Dramatizando essa retirada e fazendo pesar sobre a direita a responsabilidade de recusar qualquer "retirada, acordo técnico ou abordagem”, o PS pode justificar a sua manutenção em todas essas regiões, onde está na terceira posição, e onde espera ter uma nova mobilidade do eleitorado de esquerda no dia 13 dezembro; bem como um relatório de votos de suas "reservas", frente ao anuncio de apoio ou unidade dos componentes dos partidos Front de Gauche (Frente de Esquerda) e do EELV (Europa Ecologia – Os Verdes), quando a barreira dos 5% foi aberta para as listas da esquerda governamental. O assunto dá uma reviravolta mais complicada para a direita que apresentava listas unificadas desde o primeiro turno e que dispõe de poucas reservas.
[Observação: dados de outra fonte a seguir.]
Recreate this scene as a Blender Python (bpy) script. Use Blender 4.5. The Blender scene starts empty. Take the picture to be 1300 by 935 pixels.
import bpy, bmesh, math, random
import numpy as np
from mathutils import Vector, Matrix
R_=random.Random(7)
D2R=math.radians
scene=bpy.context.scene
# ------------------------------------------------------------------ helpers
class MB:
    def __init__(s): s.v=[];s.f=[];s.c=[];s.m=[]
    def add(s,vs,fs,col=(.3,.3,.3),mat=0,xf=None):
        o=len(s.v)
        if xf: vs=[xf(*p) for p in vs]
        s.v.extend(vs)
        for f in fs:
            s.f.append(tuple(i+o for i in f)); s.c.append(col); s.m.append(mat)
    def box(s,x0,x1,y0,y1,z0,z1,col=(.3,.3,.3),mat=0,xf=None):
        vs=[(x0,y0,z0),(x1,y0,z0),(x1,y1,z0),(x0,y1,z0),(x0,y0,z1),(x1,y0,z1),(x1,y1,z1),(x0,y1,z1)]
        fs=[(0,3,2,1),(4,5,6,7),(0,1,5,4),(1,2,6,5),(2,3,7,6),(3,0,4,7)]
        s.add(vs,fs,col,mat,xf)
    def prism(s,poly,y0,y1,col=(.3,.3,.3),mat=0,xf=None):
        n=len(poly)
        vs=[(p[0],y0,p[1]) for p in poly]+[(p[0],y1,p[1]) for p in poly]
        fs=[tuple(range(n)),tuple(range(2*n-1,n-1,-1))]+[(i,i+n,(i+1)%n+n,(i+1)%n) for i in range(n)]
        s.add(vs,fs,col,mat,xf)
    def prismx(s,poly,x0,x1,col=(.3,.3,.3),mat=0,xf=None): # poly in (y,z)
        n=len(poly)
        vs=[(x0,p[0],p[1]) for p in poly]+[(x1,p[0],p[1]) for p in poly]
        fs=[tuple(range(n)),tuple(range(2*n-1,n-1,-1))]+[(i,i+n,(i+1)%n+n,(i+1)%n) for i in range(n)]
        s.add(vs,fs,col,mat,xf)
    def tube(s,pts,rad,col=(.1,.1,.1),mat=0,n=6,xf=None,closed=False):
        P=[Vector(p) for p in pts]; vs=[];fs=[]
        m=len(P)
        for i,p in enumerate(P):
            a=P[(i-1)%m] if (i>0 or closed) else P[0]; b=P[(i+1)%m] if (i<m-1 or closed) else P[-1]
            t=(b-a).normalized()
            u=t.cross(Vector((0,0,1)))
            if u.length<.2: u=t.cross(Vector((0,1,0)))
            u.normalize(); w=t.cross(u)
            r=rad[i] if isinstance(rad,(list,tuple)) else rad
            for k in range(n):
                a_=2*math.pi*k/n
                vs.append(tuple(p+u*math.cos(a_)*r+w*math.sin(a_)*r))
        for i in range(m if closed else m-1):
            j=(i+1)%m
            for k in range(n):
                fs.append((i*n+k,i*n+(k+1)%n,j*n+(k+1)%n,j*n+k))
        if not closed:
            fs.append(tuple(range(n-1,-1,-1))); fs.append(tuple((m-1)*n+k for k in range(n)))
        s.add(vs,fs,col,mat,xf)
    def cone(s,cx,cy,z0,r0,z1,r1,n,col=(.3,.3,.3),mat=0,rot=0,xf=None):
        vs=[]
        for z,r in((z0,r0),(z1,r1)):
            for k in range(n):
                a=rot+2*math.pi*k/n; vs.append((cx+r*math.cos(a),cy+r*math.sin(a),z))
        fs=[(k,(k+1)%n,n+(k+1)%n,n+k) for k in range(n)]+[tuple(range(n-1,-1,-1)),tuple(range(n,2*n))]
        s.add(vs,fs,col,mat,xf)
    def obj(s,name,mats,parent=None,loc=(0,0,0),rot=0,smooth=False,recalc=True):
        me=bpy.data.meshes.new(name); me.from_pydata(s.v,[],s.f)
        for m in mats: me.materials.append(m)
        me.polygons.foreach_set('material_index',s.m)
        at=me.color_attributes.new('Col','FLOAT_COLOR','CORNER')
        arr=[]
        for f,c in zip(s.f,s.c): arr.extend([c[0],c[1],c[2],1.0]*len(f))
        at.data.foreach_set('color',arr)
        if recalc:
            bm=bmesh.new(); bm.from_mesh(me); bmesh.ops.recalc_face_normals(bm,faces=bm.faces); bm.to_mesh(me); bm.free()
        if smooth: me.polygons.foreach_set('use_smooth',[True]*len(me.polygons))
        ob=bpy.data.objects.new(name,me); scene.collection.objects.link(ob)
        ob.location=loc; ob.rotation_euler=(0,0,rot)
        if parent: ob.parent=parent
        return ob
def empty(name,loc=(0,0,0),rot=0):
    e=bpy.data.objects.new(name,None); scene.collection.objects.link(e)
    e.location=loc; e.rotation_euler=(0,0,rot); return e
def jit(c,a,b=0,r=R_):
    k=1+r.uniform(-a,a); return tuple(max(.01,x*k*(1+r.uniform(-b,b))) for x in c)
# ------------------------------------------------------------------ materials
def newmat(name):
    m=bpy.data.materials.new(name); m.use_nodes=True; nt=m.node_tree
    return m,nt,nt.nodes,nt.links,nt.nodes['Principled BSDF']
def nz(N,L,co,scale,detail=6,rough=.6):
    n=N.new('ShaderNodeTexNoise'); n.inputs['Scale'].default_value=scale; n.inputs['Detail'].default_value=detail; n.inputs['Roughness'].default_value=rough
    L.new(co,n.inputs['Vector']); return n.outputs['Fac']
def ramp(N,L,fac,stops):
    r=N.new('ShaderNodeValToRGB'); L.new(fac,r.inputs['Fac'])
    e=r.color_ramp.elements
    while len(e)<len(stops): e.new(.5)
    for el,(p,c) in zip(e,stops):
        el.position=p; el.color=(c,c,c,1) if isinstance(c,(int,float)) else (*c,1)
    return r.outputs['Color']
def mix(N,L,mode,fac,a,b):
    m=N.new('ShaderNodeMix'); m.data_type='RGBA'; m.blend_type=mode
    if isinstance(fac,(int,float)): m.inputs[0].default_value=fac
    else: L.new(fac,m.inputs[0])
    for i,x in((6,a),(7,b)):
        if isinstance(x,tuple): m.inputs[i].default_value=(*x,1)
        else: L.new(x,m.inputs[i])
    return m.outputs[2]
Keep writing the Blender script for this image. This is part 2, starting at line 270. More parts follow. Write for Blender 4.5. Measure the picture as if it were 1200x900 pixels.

Mas independente desse calculo político-eleitoral, muitos são os socialistas responsáveis por esse “21 de abril” regional. Na França, desde essa data a expressão significa a eliminação eventual (em uma eleição presidencial) do candidato principal da esquerda ou da direita, em favor do candidato da Frente Nacional ou, de um terceiro candidato menos favorito. A FN teve sua melhor pontuação de todos os tempos, duplicando ou até, talvez, triplicando seus resultados de 2010. Mas são os socialistas (e acessoriamente à direita quando estava no poder) que criaram o monstro, com sua política antipopular de austeridade, ligada nesses últimos tempos, a uma reviravolta ultrarreacionária que se fortaleceu logo depois dos atentados de 13 de novembro em Paris. A partir de agora, o presidente, François Hollande começa a vasculhar o programa da FN para adiantar suas propostas de “luta antiterrorista” que não protegem de nenhuma maneira contra o terrorismo, mas que para Hollande tem o mérito de reforçar a vigilância policial generalizada da população e de dividir nossa classe.

Em todas as regiões a “esquerda da esquerda”, mostra sua subalternidade total com respeito a essa esquerda do governo da qual era solidária, até ontem liderada pelos executivos regionais e a quem tem dado mostras de boa conduta votando pelo estado de emergência e seu prolongamento, e “uivando com os lobos”; quando os manifestantes do dia 29 de novembro foram presos e detidos provisoriamente. Pierre Laurent como as demais figuras do Front de Gauche chamam, sem hesitar, os eleitores a votarem pelo Partido Socialista em todos os lugares onde seja possível, inclusive chama a votar por Christian Estrosi, o intendente racista de Niza, ou Xavier Bertrand, o “senhor trabalho” de Chirac e Sarkozy, no norte.

No primeiro turno e mais além de nossas divergências políticas, nós convocamos os eleitores a votarem pelas únicas listas que englobam uma independência politica dos trabalhadores, as listas de Lutte Ouvrière (luta operária). Frente ao fortalecimento subsequente da erosão do quadro politico-institucional, diante de uma direita que vai rebocar a extrema direita e uma esquerda no governo que aplica de maneira conjunta o programa de Medef (Movimento de Empresas da França - Patronal) e do FN; não cabe aos trabalhadores e trabalhadoras, nem aos jovens conscientes decidir quem, direita ou esquerda, deverá subir ao poder nos municípios no dia 13 de dezembro; se de qualquer maneira irão nos hostilizar mais ainda. Estamos tratando da defesa da nossa classe que deve estar organizada e construindo uma alternativa política radicalmente antissistema, anticapitalista e internacionalista. E esse objetivo não pode ser levado adiante no segundo turno, a não ser através da abstenção do voto ou votando em branco.